JX's actual contract volumes for both 2013 and the year ahead are unclear. Until December 2012, the company had an annual contract to import 80,000 b/d of Iranian crude. Like Iran's other customers in Japan, JX continues to buy Iranian crude under exemption from US sanctions that would otherwise bar Japanese banks from the US financial system. The waivers, renewable every 180 days, are granted in exchange for "significant" reductions in purchases of Iranian crude.

A preliminary six-month deal between Iran and six world powers on the nuclear issue, struck in November but yet to be implemented, gives Tehran some sanctions relief but maintains the core restrictions on Iranian oil.

Nevertheless, the agreement has raised hopes that a comprehensive agreement will be reached, leading to the complete lifting of sanctions.

"I think Japan is in a very interesting position," Kimura said. "While complying with the sanctions, Japan and Iran are maintaining their relationship as in the past."

"By maintaining a good relationship [with Iran], I am hoping to see a new framework when situations develop into the next stage."

As part of the preliminary deal on the nuclear issue, Washington has agreed not to press for further cuts in purchases of Iranian crude over the six-month period of the agreement.

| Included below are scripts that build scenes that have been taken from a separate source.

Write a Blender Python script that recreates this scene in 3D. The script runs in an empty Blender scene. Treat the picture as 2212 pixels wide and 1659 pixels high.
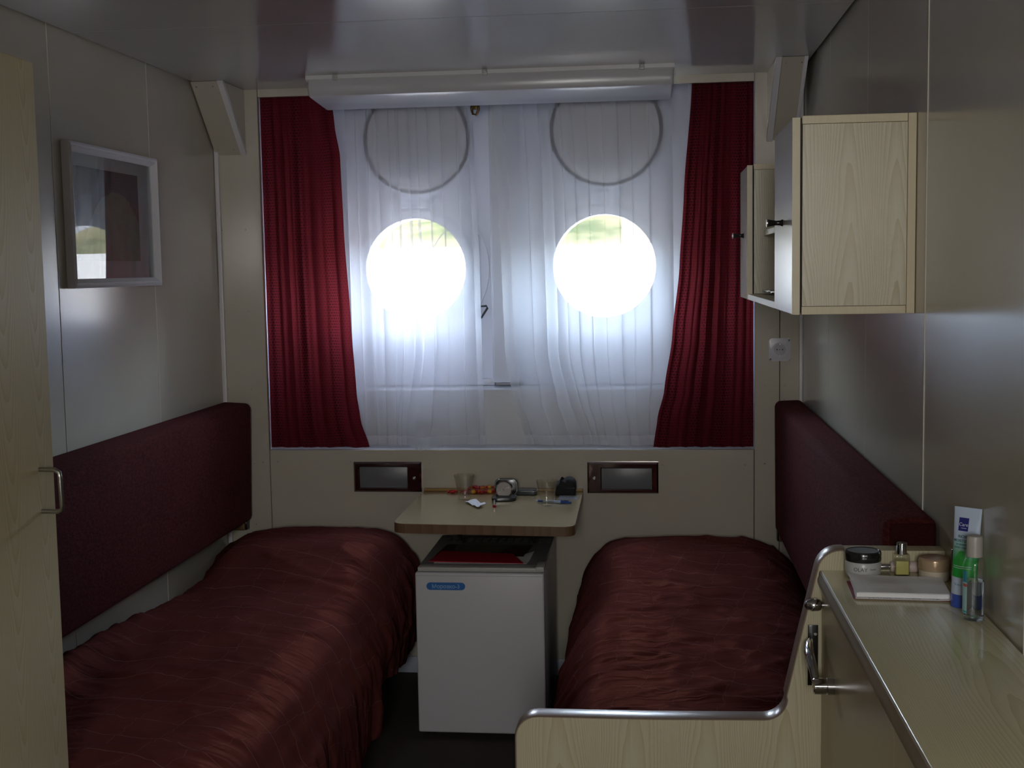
import bpy, bmesh, math, random
from mathutils import Vector, Matrix, noise

random.seed(7)
PI = math.pi
SC = bpy.context.scene
COL = SC.collection

# ------------------------------------------------------------------ camera
FPX, W, H = 2700.0, 2212, 1659
YAW, PITCH, ROLL = 0.111733058, 0.0919923542, -0.0170213965
EYE = Vector((0, 0, 1.5))
cy, sy, cp, sp, cr, sr = math.cos(YAW), math.sin(YAW), math.cos(PITCH), math.sin(PITCH), math.cos(ROLL), math.sin(ROLL)
_f = Vector((-sy * cp, cy * cp, -sp)); _r = Vector((cy, sy, 0)); _u = _r.cross(_f)
_r2 = _r * cr + _u * sr; _u2 = -_r * sr + _u * cr
cam_d = bpy.data.cameras.new('camera'); cam = bpy.data.objects.new('camera', cam_d); COL.objects.link(cam)
cam_d.sensor_width = 36; cam_d.lens = FPX / W * 36; cam_d.clip_start = 0.02; cam_d.clip_end = 500
M = Matrix.Identity(4)
for i in range(3):
    M[i][0] = _r2[i]; M[i][1] = _u2[i]; M[i][2] = -_f[i]; M[i][3] = EYE[i]
cam.matrix_world = M
SC.camera = cam

# ------------------------------------------------------------------ sky, sun, lights, exposure
SKY_STRENGTH = 18.0
SUN_STRENGTH = 16.0
FILL_POWER = 31.0
SC.view_settings.view_transform = 'Standard'; SC.view_settings.look = 'None'
SC.view_settings.exposure = 0.0; SC.view_settings.gamma = 1.0
SC.view_settings.use_curve_mapping = False
wd = bpy.data.worlds.new('sky'); SC.world = wd; wd.use_nodes = True
nt = wd.node_tree; nt.nodes.clear()
so = nt.nodes.new('ShaderNodeOutputWorld'); sb = nt.nodes.new('ShaderNodeBackground'); sk = nt.nodes.new('ShaderNodeTexSky')
sk.sky_type = 'NISHITA'; sk.sun_disc = False; sk.sun_elevation = math.radians(48); sk.sun_rotation = math.radians(200)
sk.air_density = 1.0; sk.dust_density = 3.0; sk.ozone_density = 1.0
sb.inputs['Strength'].default_value = SKY_STRENGTH
hz = nt.nodes.new('ShaderNodeHueSaturation'); hz.inputs['Saturation'].default_value = .62
nt.links.new(sk.outputs[0], hz.inputs['Color']); nt.links.new(hz.outputs[0], sb.inputs['Color']); nt.links.new(sb.outputs[0], so.inputs[0])
sd = bpy.data.lights.new('sun', 'SUN'); sd.energy = SUN_STRENGTH; sd.angle = math.radians(0.6); sd.color = (1, .96, .88)
sun = bpy.data.objects.new('sun', sd); COL.objects.link(sun)
sun.rotation_euler = Vector((0.25, 0.72, -0.85)).to_track_quat('-Z', 'Y').to_euler()
# daylight portals in the two portholes (they add no light, only guide sampling of the sky)
for px in (-0.909, -0.177):
    pd = bpy.data.lights.new('porthole_portal', 'AREA'); pd.shape = 'RECTANGLE'; pd.size = .42; pd.size_y = .42
    pd.cycles.is_portal = True
    po = bpy.data.objects.new('porthole_portal', pd); COL.objects.link(po)
    po.location = (px, 4.93, 1.504); po.rotation_euler = (PI / 2, 0, PI)
    po.rotation_euler = Vector((0, -1, 0)).to_track_quat('-Z', 'Z').to_euler()
# added fill light in the corridor, shining through the open cabin door behind the camera
fd = bpy.data.lights.new('fill_light', 'AREA'); fd.shape = 'RECTANGLE'; fd.size = .45; fd.size_y = .5; fd.energy = FILL_POWER
fd.color = (1.0, .975, .93)
fo = bpy.data.objects.new('fill_light', fd); COL.objects.link(fo)
fo.location = (-0.03, -1.5, 1.72); fo.rotation_euler = Vector((0, 1, -.04)).to_track_quat('-Z', 'Z').to_euler()
try:
    SC.cycles.use_denoising = True
    SC.cycles.max_bounces = 10; SC.cycles.diffuse_bounces = 6; SC.cycles.glossy_bounces = 5
    SC.cycles.transmission_bounces = 8; SC.cycles.transparent_max_bounces = 24
    SC.cycles.sample_clamp_indirect = 6.0
    SC.cycles.caustics_refractive = False; SC.cycles.caustics_reflective = False
    SC.cycles.use_adaptive_sampling = False
except Exception:
    pass

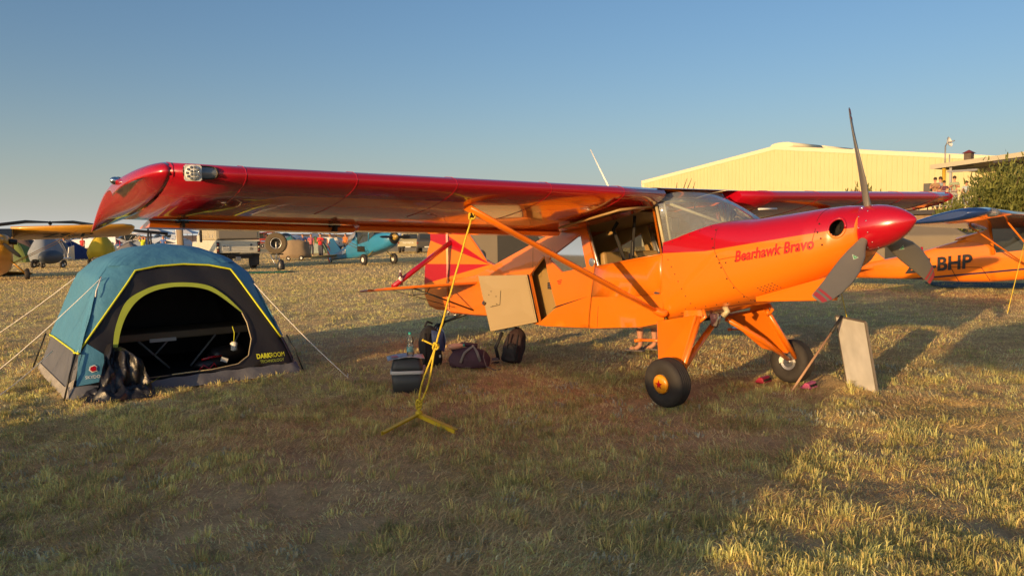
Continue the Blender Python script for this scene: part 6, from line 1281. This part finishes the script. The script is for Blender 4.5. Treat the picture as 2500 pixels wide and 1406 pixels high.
MB().loft([[hp(1.17,.72,5.39),hp(1.68,.72,5.39),hp(1.68,1.23,5.39),hp(1.17,1.23,5.39)],[hp(1.41,.96,5.56),hp(1.44,.96,5.56),hp(1.44,.99,5.56),hp(1.41,.99,5.56)]],0,False).build('chimney_cap','cap_red' if 'cap_red' in M else mm('cap_red',(.16,.03,.03),.6) and 'cap_red',ch_)
rl=thing('deck_railing','grey steel railing along the front edge of the terrace','railing')
for z in (2.68,2.86,3.04,3.22,3.42): MB().tube([hp(-3.2,-.85,z),hp(2.8,-.85,z)],.022,5).build('rail','rail_grey',rl)
for e in (-3.2,-1.7,-.2,1.3,2.8): MB().tube([hp(e,-.85,2.5),hp(e,-.85,3.46)],.03,6).build('post','rail_grey',rl)
MB().tube([hp(2.8,-.85,2.5),hp(2.8,-.85,3.5)],.05,6).build('corner_post','post_yellow',rl)
ds=thing('dish_aerial','round white dish aerial on a tall thin mast above the veranda roof','dish aerial',tuple(hp(.50,.4,0)))
MB().tube([(0,0,4.7),(0,0,5.8)],.04,6).build('mast','rail_grey',ds); MB().lathe([(0,.03),(.12,.035),(.22,.09),(.27,.14)],(.06,-.05,5.98),(.6,-.75,.25),18).build('dish','white_paint',ds); MB().tube([(0,0,5.8),(.06,-.05,5.98),(.3,-.32,6.05)],.03,5).build('feed_arm','rail_grey',ds)
m2=thing('mast','short bare grey mast next to the dish aerial mast','mast',tuple(hp(.72,.4,0))); MB().tube([(0,0,4.72),(0,0,5.35)],.035,6).build('tube','rail_grey',m2)
spk=thing('loudspeaker','black box loudspeaker on the terrace left of the spectators','loudspeaker',tuple(hp(-.2,.1,2.5))); MB().box((0,0,1.15),(.42,.36,.50),rz=.9).build('cabinet','black_plastic',spk,bevel=.02); MB().tube([(0,0,0),(0,0,.9)],.03,6).build('stand','black_metal',spk)
for lb,e,n,c,tc2,po,h in (('spectator in a striped brown top on the terrace',.35,-.3,(.30,.18,.09),(.1,.1,.1),'fold',1.72),('spectator in a grey blue top holding something to the mouth',.52,-.1,(.22,.27,.32),(.1,.1,.15),'reach',1.75),('spectator in a plum top, shortest of the terrace group',.85,-.4,(.09,.03,.06),(.1,.08,.1),'stand',1.52),('spectator in a pale green shirt and sunglasses at the railing',1.40,-.5,(.28,.32,.20),(.3,.3,.28),'fold',1.72),('spectator in light blue at the right of the terrace group',1.85,-.2,(.35,.42,.46),(.35,.38,.42),'stand',1.45)):
    q=hp(e,n,2.5); person(lb,tuple(q),-.6,c,tc2,pose=po,h=h*.95,group='spectators on the terrace',detail=1)
um=thing('parasol','blue parasol with white lettering behind the bushes at far right','parasol',tuple(hp(6.4,-.3,2.5)))
cx=MB(); mm('parasol_blue',(.03,.14,.32),.7); cx.lathe([(1.25,1.75),(1.27,1.92),(.7,2.2),(.05,2.42),(0,2.42)],(0,0,0),(0,0,1),8,sm=False); cx.build('canopy','parasol_blue',um); MB().tube([(0,0,0),(0,0,2.4)],.03,6).build('pole','white_paint',um)
lettering('THE',lambda x,y:Vector((0,0,0))+(-WR)*1.20+EH*(x-.25)+Vector((0,0,1.83+y)),'white_paint',um,size=.26,bold=.01)
# ================= bushes and trees =================
lf=bpy.data.materials.new('leaf'); lf.use_nodes=True; nt=lf.node_tree; b=nt.nodes['Principled BSDF']; b.inputs['Roughness'].default_value=.6; b.inputs['Specular IOR Level'].default_value=.3
tc=nd(nt,'ShaderNodeTexCoord'); nz=nd(nt,'ShaderNodeTexNoise'); nz.inputs['Scale'].default_value=2.5; nz.inputs['Detail'].default_value=6; nt.links.new(tc.outputs['Object'],nz.inputs['Vector'])
rp_=nd(nt,'ShaderNodeValToRGB'); rp_.color_ramp.elements[0].position=.35; rp_.color_ramp.elements[0].color=(.07,.09,.025,1); rp_.color_ramp.elements[1].position=.68; rp_.color_ramp.elements[1].color=(.24,.25,.06,1); nt.links.new(nz.outputs[0],rp_.inputs[0]); nt.links.new(rp_.outputs[0],b.inputs['Base Color'])
tr=nd(nt,'ShaderNodeBsdfTranslucent'); nt.links.new(rp_.outputs[0],tr.inputs[0]); ms=nd(nt,'ShaderNodeMixShader'); ms.inputs[0].default_value=.25; nt.links.new(b.outputs[0],ms.inputs[1]); nt.links.new(tr.outputs[0],ms.inputs[2]); nt.links.new(ms.outputs[0],nt.nodes['Material Output'].inputs[0]); M['leaf']=lf
mm('bark',(.12,.07,.04),.9,bump=.6,bs=12)
def bush(label,name,x,y,z0,h,w,nsp,seed,leaf=.09,per=60,cat='bush',spire=.35,z_crown=.15):
    r=np.random.default_rng(seed); t=thing(name,label,cat,(x,y,z0))
    tk_=MB(); V=[];F=[]
    for i in range(nsp):
        a=r.random()*2*PI; rr=w/2*math.sqrt(r.random()); hh=h*(1-(rr/(w/2))**2*.45)*(.7+.3*r.random()); top=Vector((rr*cos(a),rr*sin(a),hh)); base=Vector((rr*cos(a)*.25,rr*sin(a)*.25,0))
        mid=base.lerp(top,.5)+Vector((r.normal(0,.08),r.normal(0,.08),0)); 
        if i<14: tk_.tube([base,mid,top],[.05*h/2.5,.025*h/2.5,.006],5)
        for k in range(per):
            u=z_crown+(1-z_crown)*r.random(); p=base.lerp(mid,u*2) if u<.5 else mid.lerp(top,u*2-1)
            sp=w*.16*(1-u*.75)+.02; p=p+Vector((r.normal(0,sp),r.normal(0,sp),r.normal(0,sp*.8)))
            d=(Vector((r.normal(),r.normal(),abs(r.normal())+.6))+(p-base)*.6).normalized(); s_=d.cross(Vector((r.normal(),r.normal(),r.normal()))).normalized(); L=leaf*(.6+.9*r.random()); o=len(V)
            V+=[p-s_*L*.22,p+s_*L*.22,p+d*L+s_*L*.12,p+d*L*1.25,p+d*L-s_*L*.12]; F.append((o,o+1,o+2,o+3,o+4))
    tk_.build('trunk','bark',t); mb=MB(); mb.add(V,F,0,False); mb.build('crown','leaf',t,weld=False); return t
bush('large dense conifer like bush in front of the veranda house','bush',20.9,34.2,1.3,3.3,3.6,46,5,.13,150)
bush('tall spiky bush at the right edge beside the house','bush',23.0,34.6,1.3,4.0,3.0,36,6,.13,150)
bush('low green bush left of the large conifer bush','bush',18.8,34.0,1.2,1.7,1.5,16,7,.12,110)
bush('bright young bush poking up before the large conifer bush','bush',22.0,33.0,1.3,2.3,1.6,16,8,.13,120)
bk=thing('earth_bank','low stony earth bank under the bushes and the terrace','bank'); MB().surf(lambda u,v:Vector((lerp(17.2,30,u),lerp(32.0,39,v)+.5*sin(u*9),1.65*min(1,v*2.2)**.7*min(1,u*9)+.08*sin(u*31+v*17))),40,14).build('bank_surface','stone',bk)
bush('small leafy tree top seen against the hangar wall','tree',25.5,58,0,5.2,3.2,22,9,.22,70,'tree')
tw2=thing('bare_twigs','bare dark twigs showing above the cabin roof against the hangar','twigs',(13.3,60,0)); mb=MB()
for dx,dz,q in ((-.9,5.2,.1),(-.3,5.5,.25),(0,5.5,.3),(.35,5.25,.2)): mb.tube([(dx*.3,0,0),(dx,0,dz-.7),(dx+q,0,dz)],[.08,.04,.015],5)
mb.build('twig','bark',tw2)
# ================= minibus added unseen to the left behind the viewer (throws the long shade over the near grass) =================
nn=-4.35; dd=-6.5; vx,vy=dd*.577+nn*.817,dd*.817-nn*.577
vn=thing('shadow_caster','white minibus added out of view to cast the long shadow on the near grass','shadow_caster',(vx,vy,0),math.atan2(-.577,.817))
mb=MB(); pr=[(-3.05,.35),(-3.1,.9),(-3.0,1.74),(-2.85,1.84),(2.45,1.84),(2.8,1.55),(3.0,1.15),(3.05,.6),(3.0,.35)]; mb.prism([Vector((x,-.9,z)) for x,z in pr],(0,1.8,0)); bd2=mb.build('body','white_paint',vn,bevel=.06)
mb=MB(); mb.box((-1.45,0,1.945),(2.7,1.5,.17)); mb.build('caster_roof_box','black_plastic',bd2,bevel=.03)  # raised box on the added caster, lengthens its shade at one end
for sy in (-.905,.905):
    for x0,x1 in ((-2.5,-1.5),(-1.35,-.3),(-.15,.8),(.95,1.85)): mb=MB(); mb.box(((x0+x1)/2,sy,1.45),(x1-x0,.01,.5)); mb.build('side_window','dark_glass',bd2)
for x in (-1.8,1.8):
    for sy in (-.8,.8): wheel('wheel',vn,(x,sy,.34),.34,.2,.17,grooves=False,n=20,hm_='alu')

# unseen awning added behind the viewer to cast the band right of the nose
shade_awning=thing('awning','added beige canopy out of view, shaped to cast the shade band right of the nose','awning',(0,0,0),math.atan2(-.577,.817))
D2=Vector((.577,.817,0)); N2=Vector((.817,-.577,0))
def aq(d,n,z):
    p=D2*d+N2*n; a=math.atan2(-.577,.817); return Vector((p.x*cos(-a)-p.y*sin(-a),p.x*sin(-a)+p.y*cos(-a),z))
MB().loft([[aq(-5,-1.30,2.02),aq(-1.6,-1.25,2.02),aq(-1.4,1.5,2.02),aq(-5,1.5,2.02)],[aq(-5,-1.30,2.10),aq(-1.6,-1.25,2.10),aq(-1.4,1.5,2.10),aq(-5,1.5,2.10)],[aq(-3.5,-.6,2.5),aq(-3.1,-.6,2.5),aq(-3.1,.1,2.5),aq(-3.5,.1,2.5)]],0,False).build('canopy','tarp_tan',shade_awning)
for d,n in ((-4.6,.5),(-1.8,.5),(-1.5,1.45),(-4.95,1.45)): MB().tube([aq(d,n,0),aq(d,n,2.03)],.025,6).build('pole','alu',shade_awning)
make_grass()
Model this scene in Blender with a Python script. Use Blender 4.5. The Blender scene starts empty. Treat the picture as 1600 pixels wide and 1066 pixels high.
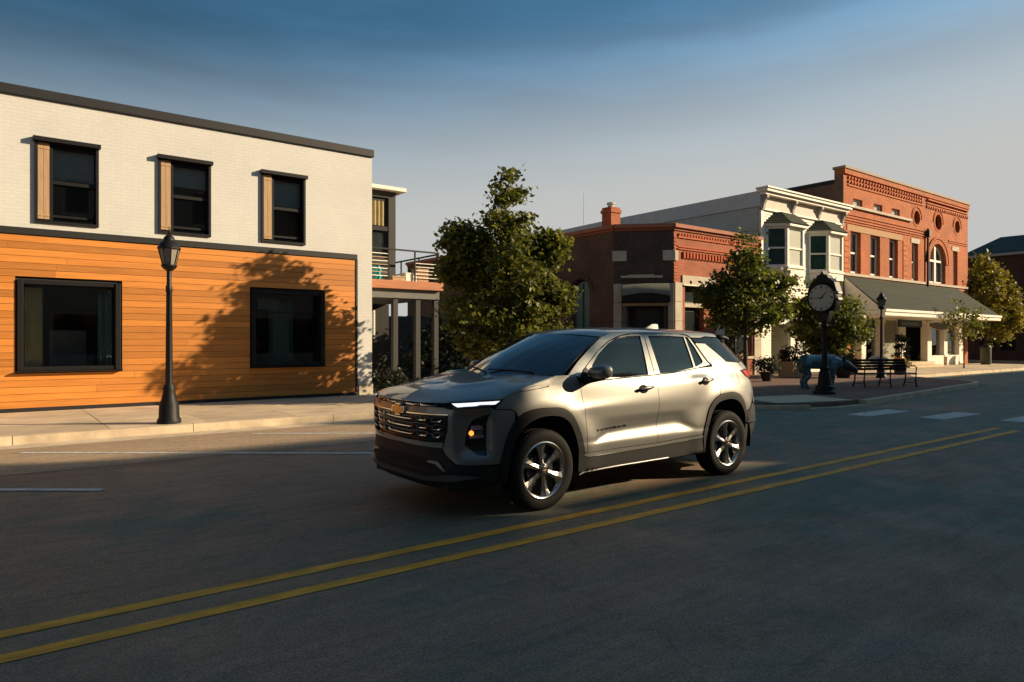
import bpy, math, random
import numpy as np
from mathutils import Vector, Matrix
from mathutils.geometry import delaunay_2d_cdt
C = bpy.context.scene
COL = C.collection
random.seed(7)
PI = math.pi

# ---------------------------------------------------------------- camera, sky, sun, exposure
cam = bpy.data.objects.new('camera', bpy.data.cameras.new('camera'))
COL.objects.link(cam); C.camera = cam
YAW = 0.91815
cam.location = (0, 0, 1.524)
cam.rotation_euler = (PI/2, 0, YAW - PI/2)
cam.data.sensor_width = 36; cam.data.lens = 24.3
cam.data.clip_start = 0.05; cam.data.clip_end = 3000

SUN_EL = math.radians(20.5)
SX, SY = 0.832, -0.555                      # where the sun stands, seen from above
w = bpy.data.worlds.new('World'); C.world = w; w.use_nodes = True
nt = w.node_tree; bg = nt.nodes['Background']
sky = nt.nodes.new('ShaderNodeTexSky'); sky.sky_type = 'NISHITA'; sky.sun_disc = False
sky.sun_elevation = SUN_EL; sky.sun_rotation = math.atan2(SX, SY)
sky.altitude = 200; sky.air_density = 1.0; sky.dust_density = 1.2; sky.ozone_density = 1.6
# pale evening haze low in the sky, a little thicker towards the sun
gen = nt.nodes.new('ShaderNodeTexCoord'); sp_xyz = nt.nodes.new('ShaderNodeSeparateXYZ'); nt.links.new(gen.outputs['Generated'], sp_xyz.inputs[0])
dt = nt.nodes.new('ShaderNodeVectorMath'); dt.operation = 'DOT_PRODUCT'; nt.links.new(gen.outputs['Generated'], dt.inputs[0]); dt.inputs[1].default_value = (SX, SY, 0)
m1 = nt.nodes.new('ShaderNodeMath'); m1.operation = 'MULTIPLY_ADD'; nt.links.new(dt.outputs['Value'], m1.inputs[0]); m1.inputs[1].default_value = -.09; nt.links.new(sp_xyz.outputs[2], m1.inputs[2])
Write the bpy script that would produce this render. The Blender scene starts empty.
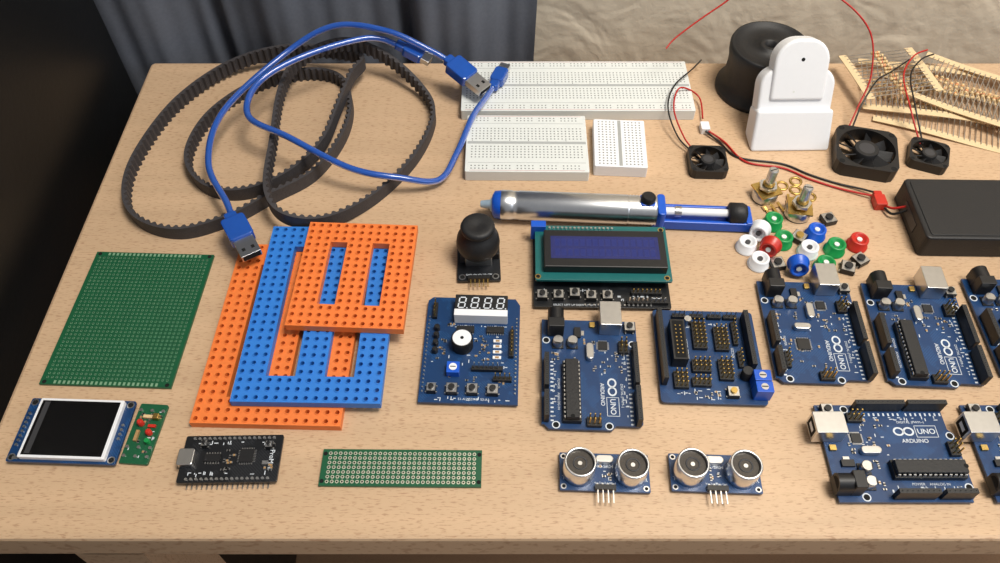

In the meantime, according to industry sources, Iran's customers in Japan and South Korea are seeking to maintain their current import levels going into 2014.

Over the first 11 months of 2013, Japan imported an average 178,139 b/d of crude from Iran, down 5% from 187,958 b/d over the same period of 2012, according to data compiled by the Ministry of Economy, Trade and Industry.

However, Tokyo's imports of Iranian crude are well below pre-sanctions levels of 313,480 b/d in 2011 and 355,147 b/d in 2010.

In 2012, Japan imported just 189,076 b/d of Iranian crude, a drop of nearly 40% from the 2011 volume.